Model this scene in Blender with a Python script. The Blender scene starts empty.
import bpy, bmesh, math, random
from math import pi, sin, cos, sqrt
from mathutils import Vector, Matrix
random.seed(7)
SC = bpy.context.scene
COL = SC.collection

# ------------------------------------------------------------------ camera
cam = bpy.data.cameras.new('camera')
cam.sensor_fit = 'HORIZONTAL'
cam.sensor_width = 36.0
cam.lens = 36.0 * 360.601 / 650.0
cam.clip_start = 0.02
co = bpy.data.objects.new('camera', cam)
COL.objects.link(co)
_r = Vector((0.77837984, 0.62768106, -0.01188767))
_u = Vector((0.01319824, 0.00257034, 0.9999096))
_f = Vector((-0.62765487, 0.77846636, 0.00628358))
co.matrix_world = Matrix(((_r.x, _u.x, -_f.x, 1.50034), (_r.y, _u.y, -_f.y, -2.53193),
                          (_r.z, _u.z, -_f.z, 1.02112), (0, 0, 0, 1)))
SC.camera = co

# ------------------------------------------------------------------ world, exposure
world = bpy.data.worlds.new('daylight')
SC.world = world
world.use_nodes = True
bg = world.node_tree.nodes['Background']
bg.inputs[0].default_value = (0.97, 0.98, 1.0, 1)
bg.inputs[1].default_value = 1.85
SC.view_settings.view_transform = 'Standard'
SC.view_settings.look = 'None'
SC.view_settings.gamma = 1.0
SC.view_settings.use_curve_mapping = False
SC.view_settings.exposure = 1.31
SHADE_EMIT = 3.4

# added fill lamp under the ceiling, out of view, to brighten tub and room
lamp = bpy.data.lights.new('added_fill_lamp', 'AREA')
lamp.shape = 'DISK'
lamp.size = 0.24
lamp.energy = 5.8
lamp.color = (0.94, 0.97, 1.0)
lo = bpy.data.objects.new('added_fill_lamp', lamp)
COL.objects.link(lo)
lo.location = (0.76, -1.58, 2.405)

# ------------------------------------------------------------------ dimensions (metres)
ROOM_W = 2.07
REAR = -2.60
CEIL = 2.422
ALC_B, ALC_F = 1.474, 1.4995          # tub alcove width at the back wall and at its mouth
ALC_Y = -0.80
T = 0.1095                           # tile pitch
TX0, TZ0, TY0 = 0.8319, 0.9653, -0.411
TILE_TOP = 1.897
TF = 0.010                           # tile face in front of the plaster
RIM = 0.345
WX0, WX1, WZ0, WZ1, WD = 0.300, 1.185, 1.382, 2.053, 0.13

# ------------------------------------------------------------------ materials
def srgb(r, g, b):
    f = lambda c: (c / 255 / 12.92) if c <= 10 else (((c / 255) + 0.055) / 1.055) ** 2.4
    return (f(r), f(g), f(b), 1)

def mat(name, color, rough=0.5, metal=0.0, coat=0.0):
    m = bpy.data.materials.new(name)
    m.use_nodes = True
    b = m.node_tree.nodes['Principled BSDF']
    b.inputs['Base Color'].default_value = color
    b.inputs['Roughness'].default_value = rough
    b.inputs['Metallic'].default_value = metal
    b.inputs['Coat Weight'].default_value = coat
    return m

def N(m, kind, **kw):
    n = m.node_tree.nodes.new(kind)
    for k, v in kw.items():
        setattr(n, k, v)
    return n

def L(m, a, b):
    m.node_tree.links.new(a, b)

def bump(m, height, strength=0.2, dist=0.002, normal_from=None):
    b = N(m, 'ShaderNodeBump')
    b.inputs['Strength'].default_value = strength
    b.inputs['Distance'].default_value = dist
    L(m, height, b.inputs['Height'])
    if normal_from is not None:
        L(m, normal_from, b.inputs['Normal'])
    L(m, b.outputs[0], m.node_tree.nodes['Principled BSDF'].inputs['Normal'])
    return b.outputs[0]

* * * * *

Please give an exact restatement of only the lines from the beginning of the material above to the line with "SHADE_EMIT = 3.4", inclusive.

The output.
Model this scene in Blender with a Python script. The Blender scene starts empty.
import bpy, bmesh, math, random
from math import pi, sin, cos, sqrt
from mathutils import Vector, Matrix
random.seed(7)
SC = bpy.context.scene
COL = SC.collection

# ------------------------------------------------------------------ camera
cam = bpy.data.cameras.new('camera')
cam.sensor_fit = 'HORIZONTAL'
cam.sensor_width = 36.0
cam.lens = 36.0 * 360.601 / 650.0
cam.clip_start = 0.02
co = bpy.data.objects.new('camera', cam)
COL.objects.link(co)
_r = Vector((0.77837984, 0.62768106, -0.01188767))
_u = Vector((0.01319824, 0.00257034, 0.9999096))
_f = Vector((-0.62765487, 0.77846636, 0.00628358))
co.matrix_world = Matrix(((_r.x, _u.x, -_f.x, 1.50034), (_r.y, _u.y, -_f.y, -2.53193),
                          (_r.z, _u.z, -_f.z, 1.02112), (0, 0, 0, 1)))
SC.camera = co

# ------------------------------------------------------------------ world, exposure
world = bpy.data.worlds.new('daylight')
SC.world = world
world.use_nodes = True
bg = world.node_tree.nodes['Background']
bg.inputs[0].default_value = (0.97, 0.98, 1.0, 1)
bg.inputs[1].default_value = 1.85
SC.view_settings.view_transform = 'Standard'
SC.view_settings.look = 'None'
SC.view_settings.gamma = 1.0
SC.view_settings.use_curve_mapping = False
SC.view_settings.exposure = 1.31
SHADE_EMIT = 3.4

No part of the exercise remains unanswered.